About a year ago, I did two things in quick succession – I went to London (after not visiting England since I left at the age of 4, some 23 years ago), and then pretty quickly afterwards I read Neverwhere, a Neil Gaiman novel set in a fictionalised London Underground, using some of the shut down stations for its inspiration (among other things).
Ever since then, I’ve been really fascinated by the whole concept of all these shut down stations, and am slowly learning just how many have been shut down, for what reasons, and what has become of them. Earlier today I discovered some articles on the extremely interesting londonist.com that looked into this very topic, and found this amazing picture:

Click to see the full size. Created by Dylan Maryk, this tube station map is labelled only with tube stations which no longer exist – time capsules of the era in which they were used. For more information on it, visit http://londonist.com/2013/06/alternative-tube-maps-ghost-stations-on-the-london-underground.php which is also where I found this image.
Pretty impressive, huh?
Many of these old tube stations are now bricked off and difficult to access, looking perhaps a little like this inside:

Looks vaguely familiar, doesn’t it? Taken from http://londonist.com/2011/08/inside-a-ghost-tube-station-brompton-road.php?showpage=13#gallery-1
I also found this page – http://londonist.com/2011/02/what-shall-we-do-with-the-old-tube-station.php – to be quite interesting, as it looks at a few different stations and what they have become since they closed down. I’d love to go to some of these places and visit them, see if it is easy to recognise the station architecture still.

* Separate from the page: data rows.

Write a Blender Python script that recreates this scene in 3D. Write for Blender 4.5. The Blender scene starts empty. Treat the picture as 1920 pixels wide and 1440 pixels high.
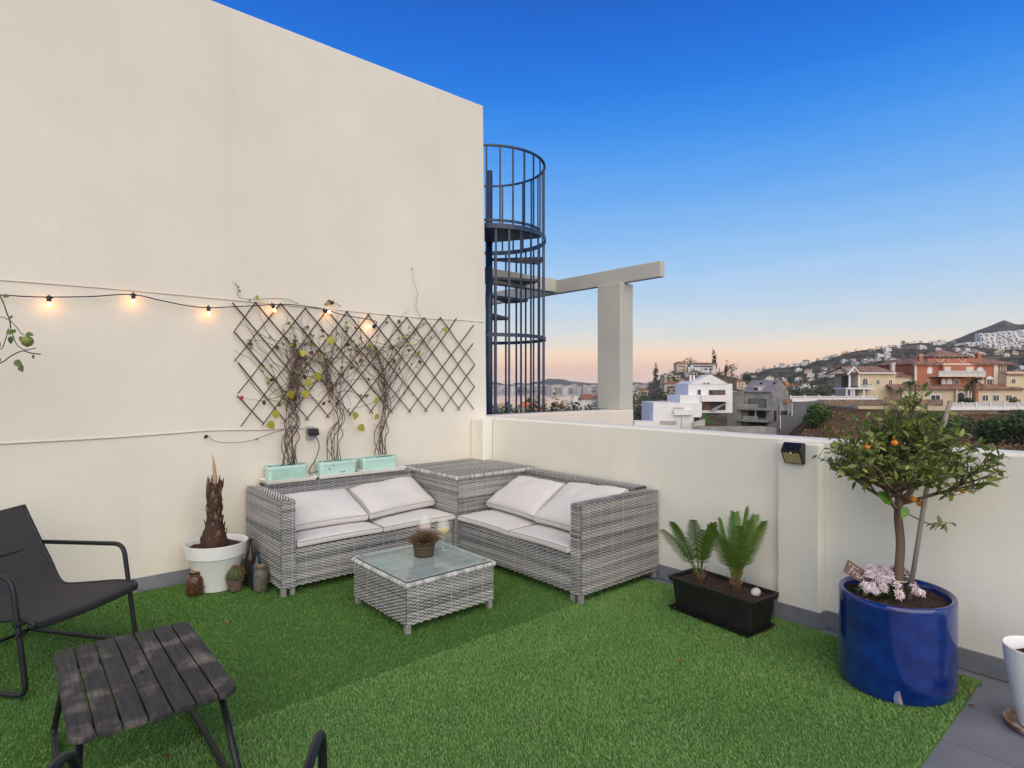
import bpy, math, random
import numpy as np
from mathutils import Vector, Matrix, noise

random.seed(7); np.random.seed(7)
S = bpy.context.scene
COL = S.collection

# ------------------------------------------------------------------ camera
F, CX, HY, H = 1100.0, 960.0, 720.0, 1.5            # focal length in photo pixels, eye height in metres
A = math.atan2(1274, 1100); CA, SA = math.cos(A), math.sin(A)
cam = bpy.data.cameras.new('camera'); cam_o = bpy.data.objects.new('camera', cam); COL.objects.link(cam_o)
cam.sensor_width = 36; cam.lens = F / 1920 * 36; cam.clip_start = 0.05; cam.clip_end = 60000
cam_o.location = (0, 0, H); cam_o.rotation_euler = (math.radians(90), 0, A - math.radians(90))
S.camera = cam_o

# ------------------------------------------------------------------ sky, soft dusk light, exposure
EXPO = 0.80
w = bpy.data.worlds.new('World'); S.world = w; w.use_nodes = True
nt = w.node_tree; nt.nodes.clear()
N = nt.nodes.new; LK = nt.links.new
tc = N('ShaderNodeTexCoord'); sep = N('ShaderNodeSeparateXYZ'); LK(tc.outputs['Generated'], sep.inputs[0])
def mth(op, a=None, b=None):
    m = N('ShaderNodeMath'); m.operation = op
    for i, v in enumerate((a, b)):
        if v is None: continue
        if isinstance(v, (int, float)): m.inputs[i].default_value = v
        else: LK(v, m.inputs[i])
    return m.outputs[0]
hyp = mth('SQRT', mth('ADD', mth('MULTIPLY', sep.outputs[0], sep.outputs[0]), mth('MULTIPLY', sep.outputs[1], sep.outputs[1])))
tan_e = mth('DIVIDE', sep.outputs[2], mth('MAXIMUM', hyp, 0.02))
fac = mth('DIVIDE', mth('ADD', tan_e, 0.05), 1.0)
mp = N('ShaderNodeMapping'); LK(tc.outputs['Generated'], mp.inputs[0]); mp.inputs['Scale'].default_value = (2.2, 2.2, 26)
nz = N('ShaderNodeTexNoise'); LK(mp.outputs[0], nz.inputs['Vector']); nz.inputs['Scale'].default_value = 1.6; nz.inputs['Detail'].default_value = 4
wob = mth('MULTIPLY', mth('SUBTRACT', nz.outputs['Fac'], 0.5), 0.034)
fac = mth('ADD', fac, wob)
ramp = N('ShaderNodeValToRGB'); LK(fac, ramp.inputs[0]); ramp.color_ramp.interpolation = 'B_SPLINE'
def lin(c):
    return tuple((v / 255 / 12.92 if v / 255 <= 0.04045 else ((v / 255 + 0.055) / 1.055) ** 2.4) for v in c)
BOOST = 1.3
stops = [(0.0, (222, 196, 184), 1.0), (0.050, (250, 218, 200), 1.25), (0.066, (253, 207, 178), 1.28), (0.084, (254, 213, 180), 1.22), (0.103, (254, 228, 200), 1.12),
         (0.123, (233, 229, 222), 1.04), (0.158, (206, 223, 235), 1.0), (0.195, (184, 213, 243), 1.0), (0.26, (150, 198, 245), 1.0), (0.35, (104, 172, 244), 1.0), (0.46, (50, 145, 239), 1.0),
         (0.56, (4, 116, 228), 1.0), (0.68, (0, 98, 209), 1.0), (0.82, (0, 75, 174), 1.0), (1.0, (2, 58, 140), 1.0)]
cr = ramp.color_ramp
while len(cr.elements) < len(stops): cr.elements.new(0.5)
for e, (p, c, g) in zip(cr.elements, stops): e.position = p; e.color = (*[min(1, v * g / BOOST) for v in lin(c)], 1)
sky = N('ShaderNodeTexSky'); sky.sky_type = 'NISHITA'; sky.sun_disc = False
SUN_EL, SUN_AZ = math.radians(33), math.radians(-121)      # direction the soft light comes from (azimuth from +X)
sky.sun_elevation = math.radians(3); sky.sun_rotation = math.radians(90) - SUN_AZ
mixs = N('ShaderNodeMixRGB'); mixs.blend_type = 'MIX'; mixs.inputs[0].default_value = 0.01
LK(ramp.outputs[0], mixs.inputs[1]); LK(sky.outputs[0], mixs.inputs[2])
bg = N('ShaderNodeBackground'); LK(mixs.outputs[0], bg.inputs[0]); bg.inputs[1].default_value = BOOST / 2 ** EXPO
wo = N('ShaderNodeOutputWorld'); LK(bg.outputs[0], wo.inputs[0])
sun = bpy.data.lights.new('sun', 'SUN'); sun.energy = 2.13; sun.angle = math.radians(90); sun.color = (1.0, 0.86, 0.64)
sun_o = bpy.data.objects.new('sun', sun); COL.objects.link(sun_o)
sd = Vector((math.cos(SUN_AZ) * math.cos(SUN_EL), math.sin(SUN_AZ) * math.cos(SUN_EL), math.sin(SUN_EL)))
sun_o.rotation_euler = sd.to_track_quat('Z', 'Y').to_euler(); sun_o.location = (-2, -4, 6)
S.view_settings.view_transform = 'Standard'; S.view_settings.look = 'None'; S.view_settings.gamma = 1
S.view_settings.use_curve_mapping = False; S.view_settings.exposure = EXPO
S.render.engine = 'CYCLES'
try:
    S.cycles.use_denoising = True; S.cycles.denoiser = 'OPENIMAGEDENOISE'
except Exception: pass
S.cycles.max_bounces = 6; S.cycles.diffuse_bounces = 3; S.cycles.glossy_bounces = 3; S.cycles.volume_bounces = 0; S.cycles.transparent_max_bounces = 10; S.cycles.caustics_reflective = False; S.cycles.caustics_refractive = False
S.cycles.sample_clamp_indirect = 6

# ------------------------------------------------------------------ measuring helpers: photo pixel -> point of the place
def ray(x, y):
    l = (x - CX) / F
    return (CA + SA * l, SA - CA * l, (HY - y) / F)
def onZ(x, y, z=0.0):
    r = ray(x, y); t = (z - H) / r[2]; return Vector((r[0] * t, r[1] * t, z))
def onY(x, y, Y):
    r = ray(x, y); t = Y / r[1]; return Vector((r[0] * t, Y, H + r[2] * t))
def onX(x, y, X):
    r = ray(x, y); t = X / r[0]; return Vector((X, r[1] * t, H + r[2] * t))
def onD(x, y, d):
    r = ray(x, y); return Vector((r[0] * d, r[1] * d, H + r[2] * d))

# ------------------------------------------------------------------ materials
MATS = {}
def mat(name, col, rough=0.7, var=0.0, scale=8.0, bump=0.0, bscale=60.0, col2=None, metal=0.0, stretch=(1, 1, 1), detail=4, spec=0.5, contrast=0.35, sheen=0, trans=0.0, ior=1.45, coat=0.0, alpha=1.0, bdist=0.002, hue_obj=0.0, sss=0.0):
    if name in MATS: return MATS[name]
    m = bpy.data.materials.new(name); m.use_nodes = True
    t = m.node_tree; b = t.nodes['Principled BSDF']; L = t.links.new
    b.inputs['Roughness'].default_value = rough; b.inputs['Metallic'].default_value = metal
    b.inputs['Specular IOR Level'].default_value = spec; b.inputs['IOR'].default_value = ior
    b.inputs['Transmission Weight'].default_value = trans; b.inputs['Coat Weight'].default_value = coat
    if alpha < 1: b.inputs['Alpha'].default_value = alpha
    if sheen: b.inputs['Sheen Weight'].default_value = sheen
    b.inputs['Base Color'].default_value = (*col, 1)
    co = t.nodes.new('ShaderNodeTexCoord'); ma = t.nodes.new('ShaderNodeMapping'); L(co.outputs['Object'], ma.inputs[0]); ma.inputs['Scale'].default_value = stretch
    if var or col2:
        n = t.nodes.new('ShaderNodeTexNoise'); n.inputs['Scale'].default_value = scale; n.inputs['Detail'].default_value = detail; L(ma.outputs[0], n.inputs['Vector'])
        r = t.nodes.new('ShaderNodeValToRGB'); L(n.outputs['Fac'], r.inputs[0])
        c2 = col2 or tuple(min(1, c * (1 + var)) for c in col); c1 = col if col2 else tuple(c * (1 - var) for c in col)
        r.color_ramp.elements[0].position = 0.5 - contrast / 2; r.color_ramp.elements[1].position = 0.5 + contrast / 2
        r.color_ramp.elements[0].color = (*c1, 1); r.color_ramp.elements[1].color = (*c2, 1)
        out = r.outputs[0]
        if hue_obj:
            oi = t.nodes.new('ShaderNodeObjectInfo'); hs = t.nodes.new('ShaderNodeHueSaturation')
            mr = t.nodes.new('ShaderNodeMapRange'); L(oi.outputs['Random'], mr.inputs[0]); mr.inputs[3].default_value = 1 - hue_obj; mr.inputs[4].default_value = 1 + hue_obj
            L(mr.outputs[0], hs.inputs['Value']); L(out, hs.inputs['Color']); out = hs.outputs[0]
        L(out, b.inputs['Base Color'])
    if bump:
        n2 = t.nodes.new('ShaderNodeTexNoise'); n2.inputs['Scale'].default_value = bscale; n2.inputs['Detail'].default_value = 5; L(ma.outputs[0], n2.inputs['Vector'])
        bp = t.nodes.new('ShaderNodeBump'); bp.inputs['Strength'].default_value = bump; bp.inputs['Distance'].default_value = bdist; L(n2.outputs['Fac'], bp.inputs['Height']); L(bp.outputs[0], b.inputs['Normal'])
    MATS[name] = m; return m

def attr_mat(name, stops, rough=0.6, attr='tone', noise_amt=0.15, nscale=40, trans=0.0, bump=0):
    """colour from a per-strand tone stored on the mesh"""
    if name in MATS: return MATS[name]
    m = bpy.data.materials.new(name); m.use_nodes = True
    t = m.node_tree; b = t.nodes['Principled BSDF']; L = t.links.new; b.inputs['Roughness'].default_value = rough
    a = t.nodes.new('ShaderNodeAttribute'); a.attribute_name = attr
    co = t.nodes.new('ShaderNodeTexCoord'); n = t.nodes.new('ShaderNodeTexNoise'); L(co.outputs['Object'], n.inputs['Vector']); n.inputs['Scale'].default_value = nscale; n.inputs['Detail'].default_value = 3
    s = t.nodes.new('ShaderNodeMath'); s.operation = 'MULTIPLY_ADD'; L(n.outputs['Fac'], s.inputs[0]); s.inputs[1].default_value = noise_amt * 2
    s2 = t.nodes.new('ShaderNodeMath'); s2.operation = 'SUBTRACT'; L(a.outputs['Fac'], s2.inputs[0]); s2.inputs[1].default_value = noise_amt; L(s2.outputs[0], s.inputs[2])
    r = t.nodes.new('ShaderNodeValToRGB'); L(s.outputs[0], r.inputs[0])
    while len(r.color_ramp.elements) < len(stops): r.color_ramp.elements.new(0.5)
    for e, (p, c) in zip(r.color_ramp.elements, stops): e.position = p; e.color = (*c, 1)
    L(r.outputs[0], b.inputs['Base Color'])
    if trans:
        td = t.nodes.new('ShaderNodeBsdfTranslucent'); mx = t.nodes.new('ShaderNodeMixShader'); L(r.outputs[0], td.inputs[0]); mx.inputs[0].default_value = trans
        o = t.nodes['Material Output']; L(b.outputs[0], mx.inputs[1]); L(td.outputs[0], mx.inputs[2]); L(mx.outputs[0], o.inputs[0])
    MATS[name] = m; return m

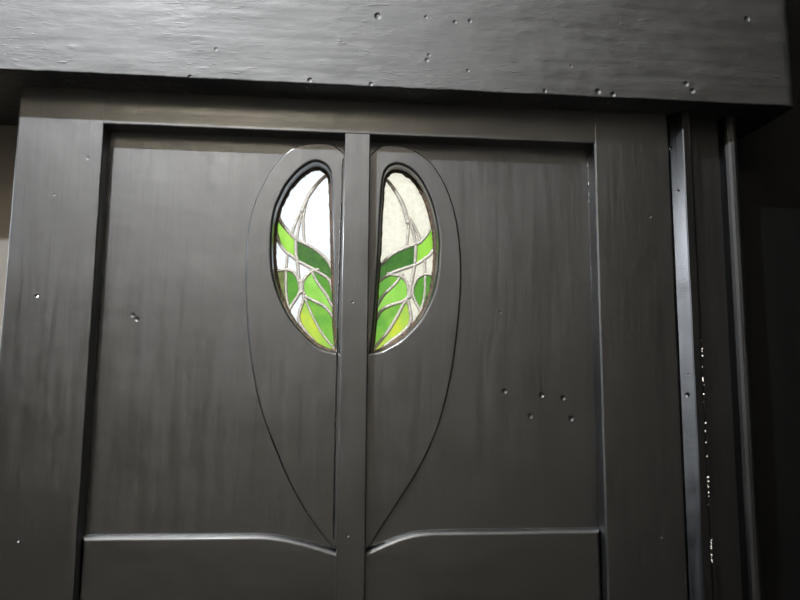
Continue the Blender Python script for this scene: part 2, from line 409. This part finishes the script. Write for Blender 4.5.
# ------------------------------------------------------------------ stained glass
def pane_set(which, HO, leads, colours, clear_mats, label, base):
    root = empty('stained_glass_light', (0, 0, 0))
    edge = xz(trace(HO, Y_PLATE, 5))[:-1]
    if area2(edge) < 0: edge = edge[::-1]
    border = offset(edge, -.0022)
    cx = sum(p[0] for p in border) / len(border); zlow = min(p[1] for p in border)
    root.location = (cx, Y_GLASS, zlow)
    tag(root, label, 'stained glass', 'leaf patterned stained glass lights in the door')
    # split the pane along the lead lines
    vs, es = [], []
    def chain(pts, closed=False):
        s = len(vs); vs.extend(Vector(p) for p in pts)
        n = len(pts)
        es.extend((s + i, s + i + 1) for i in range(n - 1))
        if closed: es.append((s + n - 1, s))
    chain(border, True)
    lines = []
    for pix, w in leads:
        pts = trace(pix, Y_GLASS, 5); lines.append((pts, w))
        lp = [pts[0] + (pts[0] - pts[1]).normalized() * .0022] + pts + [pts[-1] + (pts[-1] - pts[-2]).normalized() * .0022]
        chain(xz(lp))
    ov, oe, of, ove, oee, _ = geometry.delaunay_2d_cdt(vs, es, [], 0, 1e-6)
    fixed = {tuple(sorted(e)) for e, src in zip(oe, oee) if src}
    emap = {}
    for i, f in enumerate(of):
        for k in range(3): emap.setdefault(tuple(sorted((f[k], f[(k + 1) % 3]))), []).append(i)
    keep = [inside(sum((ov[v] for v in f), Vector((0, 0))) / 3, border) for f in of]
    reg = [-1] * len(of); regions = []
    for i in range(len(of)):
        if reg[i] >= 0 or not keep[i]: continue
        st = [i]; reg[i] = len(regions); mem = []
        while st:
            a = st.pop(); mem.append(a); f = of[a]
            for k in range(3):
                e = tuple(sorted((f[k], f[(k + 1) % 3])))
                if e in fixed: continue
                for b in emap[e]:
                    if keep[b] and reg[b] < 0: reg[b] = reg[i]; st.append(b)
        regions.append(mem)
    seeds = [((lambda q: (q.x, q.z))(P(a, b, Y_GLASS)), m) for a, b, m in colours]
    def area(mem):
        return sum(abs((ov[of[f][1]] - ov[of[f][0]]).cross(ov[of[f][2]] - ov[of[f][0]])) / 2 for f in mem)
    glass_root = None
    for mem in regions:
        if area(mem) < 2e-7: continue
        mat = None
        for (sx, sz), m in seeds:
            for f in mem:
                if inside((sx, sz), [tuple(ov[v]) for v in of[f]]): mat = m
        mat = mat or clear_mats
        bm = bmesh.new(); d = {}
        for f in (of[i] for i in mem):
            for v in f:
                if v not in d: d[v] = (bm.verts.new((ov[v].x, Y_GLASS, ov[v].y)), bm.verts.new((ov[v].x, Y_GLASS + .003, ov[v].y)))
            a, b, c = f
            bm.faces.new((d[a][0], d[b][0], d[c][0])); bm.faces.new((d[c][1], d[b][1], d[a][1]))
        for f in (of[i] for i in mem):
            for k in range(3):
                a, b = f[k], f[(k + 1) % 3]; e = tuple(sorted((a, b)))
                nb = [q for q in emap[e] if q in mem]
                if len(nb) == 1:
                    try: bm.faces.new((d[a][0], d[b][0], d[b][1], d[a][1]))
                    except ValueError: pass
        hang(link('glass_pane', bm, mat), root)
    # the lead network
    bm = bmesh.new()
    for i, (pts, w) in enumerate(lines):
        n = len(pts)
        if isinstance(w, tuple): rad = [w[0] + (w[1] - w[0]) * k / (n - 1) for k in range(n)]
        else: rad = [w] * n
        tube(bm, pts, rad, .75, 10, .16, i)
        for p in (pts[0], pts[-1]): blob(bm, p, rad[0] * 1.12 if p is pts[0] else rad[-1] * 1.12, .8, i)
    hang(link('lead_came', bm, M_LEAD, smooth=True), root)
    # rusty, putty-filled border came
    bm = bmesh.new()
    rim = [Vector((x, Y_GLASS - .001, z)) for x, z in offset(edge, .0004)]
    rim.append(rim[0].copy())
    tube(bm, rim, [.0036 * (1 + .3 * noise.noise(p * 190)) for p in rim], 1.0, 8, .12)
    hang(link('putty_border', bm, M_RUST, smooth=True), root)
    return root

W = .0024
LEADS_L = [
    ([(335, 170), (329, 174.5), (325, 176.5), (319, 182), (313, 189.5), (308, 197), (304.6, 205), (302, 211)], (.0024, .0030)),
    ([(308.6, 195), (305.0, 203), (301.4, 211), (297, 220), (293.8, 228), (292, 235.5)], (.0020, .0019)),
    ([(308.8, 195), (305.0, 204), (301.8, 214), (299.2, 225), (297.6, 234), (296.8, 241)], (.0018, .0018)),
    ([(309.4, 194), (306.2, 202), (304.4, 211), (303.4, 221), (303.6, 231), (304.6, 244)], (.0020, .0020)),
    ([(271, 203), (277, 213.5), (281.5, 223), (287, 230), (292.5, 236), (298, 240.3), (305, 244), (313, 248.2), (321, 254), (327, 260), (331, 266.5), (334.5, 276), (338.5, 288)], W),
    ([(272, 220), (276.8, 234), (280, 244), (286, 252), (292, 256.2), (298, 261.3), (307, 266), (315, 270.5), (323, 275), (329, 280), (331.8, 287), (334.5, 299), (338.5, 316)], W),
    ([(295.8, 239), (296, 253), (297.4, 262), (298.4, 273), (300, 282)], W),
    ([(287.5, 253), (286.8, 262), (286, 271), (286, 283), (286.2, 293), (287.5, 301), (289.5, 311)], .0019),
    ([(274, 272), (279, 270.8), (284, 269.8), (289, 270), (294, 273), (297.5, 278), (299.6, 284), (300, 290), (299, 294), (296, 299), (292, 305), (287, 313)], W),
    ([(318, 269.8), (313, 271), (309, 273.5), (305, 277.8), (302.8, 283), (302.4, 288), (303.8, 294), (306, 297), (310, 299), (316, 302), (322, 305), (327, 309), (331, 314), (337, 323)], W),
    ([(301.2, 281), (301.6, 286), (301.8, 292)], .0031),
    ([(311, 270.4), (313, 274), (317, 282), (322, 289), (327, 296), (330.5, 303), (337, 314)], .0021),
    ([(304, 294), (303.4, 300), (301.4, 306), (299.4, 312), (298.6, 318), (300.2, 323), (304, 329.5), (309, 336), (314, 341.5), (319, 347), (324, 353)], W),
    ([(304, 294), (306, 301), (309.4, 309), (314, 319), (320, 330), (326, 339), (333, 347), (339, 354)], .0016),
]
LEADS_R = [
    ([(381, 176), (386.5, 180), (391.5, 185.5), (396.5, 193), (400.5, 200), (403.6, 207), (406, 215), (408.4, 222)], (.0022, .0036)),
    ([(406.4, 216.5), (408, 222), (408.4, 230), (407.6, 238), (407, 248)], (.0022, .0019)),
    ([(406.6, 216.4), (409.5, 222), (412.4, 229), (414.6, 238), (415.8, 247)], (.0025, .0021)),
    ([(406.8, 216.3), (410.6, 220.5), (414, 226), (418, 234), (420.6, 242.5)], (.0025, .0020)),
    ([(372, 270), (382, 264), (388, 258), (395, 253), (402, 249.5), (409, 246.6), (416, 244.4), (421, 241.5), (426, 236), (429.6, 230), (432.6, 222), (435, 210), (438, 198)], W),
    ([(374, 287), (379, 281.5), (385, 277), (392, 273), (400, 270), (408, 267.4), (416, 264.5), (424, 259.5), (430, 254.5), (434.5, 248), (437, 241), (442, 230)], W),
    ([(415.8, 243), (415.6, 253), (415, 263), (413.6, 272), (411.8, 281), (410.4, 290)], W),
    ([(424.6, 258.5), (425, 268), (425, 278), (425, 288), (424.4, 296), (422, 307), (418, 318)], .0019),
    ([(443, 276), (435, 275.8), (428, 274.5), (422, 275.3), (417, 279), (414, 285), (412.6, 291), (413.4, 297), (416, 303), (419, 308.5), (423, 318)], W),
    ([(387.5, 273.6), (394, 275), (400, 276.2), (404, 279), (407.4, 284), (408.6, 290), (408.4, 296), (405.5, 300), (399, 302.8), (392, 304.8), (385, 308), (380, 312.5), (376, 320), (371, 329)], W),
    ([(410.6, 285), (410.3, 290), (409.6, 297)], .0028),
    ([(402.4, 274.6), (400.4, 277), (396, 283), (390, 289), (384.5, 294), (380, 301), (375, 310.5), (370, 321)], .0021),
    ([(407.4, 298), (409, 305), (410.6, 313), (411, 319), (409, 325), (404.5, 330.5), (398, 336), (390, 342), (381, 349), (372, 357)], W),
    ([(408, 298), (403.8, 304), (399.6, 312), (394, 322), (387.6, 332), (380, 341.5), (370, 353.5), (363, 362)], .0024),
]
def G(n, a, b, **k):            # light crosses both faces of a pane, so each face takes the square root of the colour
    q = lambda c: tuple(v ** .5 for v in srgb(*c)[:3]) + (1,)
    return glass(n, q(a), q(b), **k)
GL_LIME = G('lime_glass', (118, 186, 48), (160, 216, 78), speck=.25, stretch=(1, 1, .4))
GL_DARK = G('deep_green_glass', (30, 88, 22), (52, 112, 26), speck=.45)
GL_MID = G('leaf_green_glass', (60, 132, 30), (84, 150, 40), speck=.35)
GL_BRIGHT = G('bright_green_glass', (122, 186, 66), (150, 208, 92), speck=.25)
GL_YEL = G('yellow_green_glass', (128, 182, 74), (196, 204, 52), speck=.3, scale=38)
GL_PATCH = G('streaky_green_glass', (78, 148, 46), (138, 190, 62), speck=.25, scale=42)
GL_OLIVE = G('dirty_green_glass', (70, 84, 40), (120, 140, 70))
GL_CLEAR_L = G('obscure_clear_glass', (214, 223, 230), (244, 248, 250), scale=150, lo=.4, hi=.6)
GL_CLEAR_R = G('obscure_cream_glass', (206, 203, 186), (228, 225, 210), scale=150, lo=.4, hi=.6)
COL_L = [(283, 240, GL_LIME), (290, 245, GL_LIME), (315, 258, GL_DARK), (304, 254, GL_DARK), (326, 268, GL_DARK), (281, 282, GL_OLIVE), (292, 285, GL_MID), (309, 285, GL_BRIGHT), (318, 296, GL_BRIGHT),
         (325, 284, GL_MID), (304, 315, GL_YEL), (310, 330, GL_YEL), (320, 315, GL_PATCH), (328, 330, GL_PATCH)]
COL_R = [(400, 260, GL_DARK), (388, 268, GL_DARK), (423, 250, GL_LIME), (431, 240, GL_LIME), (419, 290, GL_MID), (429, 283, GL_MID), (385, 286, GL_PATCH), (390, 281, GL_PATCH), (400, 290, GL_BRIGHT), (390, 297, GL_BRIGHT),
         (390, 315, GL_PATCH), (382, 330, GL_PATCH), (405, 316, GL_YEL), (395, 330, GL_YEL)]
pane_set('l', HOLE_L, LEADS_L, COL_L, GL_CLEAR_L, 'leaded stained glass light with cool white top and green leaves, left of the middle bar', 0)
pane_set('r', HOLE_R, LEADS_R, COL_R, GL_CLEAR_R, 'leaded stained glass light with cream white top and green leaves, right of the middle bar', 0)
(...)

My interest in what lies beneath London will only grow though, and one book that has caught my interest is Peter Ackroyd’s London Under. This book looks at not just the tube stations but all the history lying underneath the great city, from Roman amphitheatres to Victorian sewers, Bronze Age trackways, the monastery of Whitefriars and so much more. I haven’t yet got my hands on this one, but when I do I suspect I’ll gobble it up in a single sitting.
It’s really no wonder that so many stories can and do come from the London Underground, with so much history there. When I think of how many other cities around the world must have their own stories to tell…it makes me yearn to put on both my historian and writer caps, and start seeing these things with my own eyes!
What stories do you know of the London Underground? What about any cities where you live – do they have their own hidden pasts?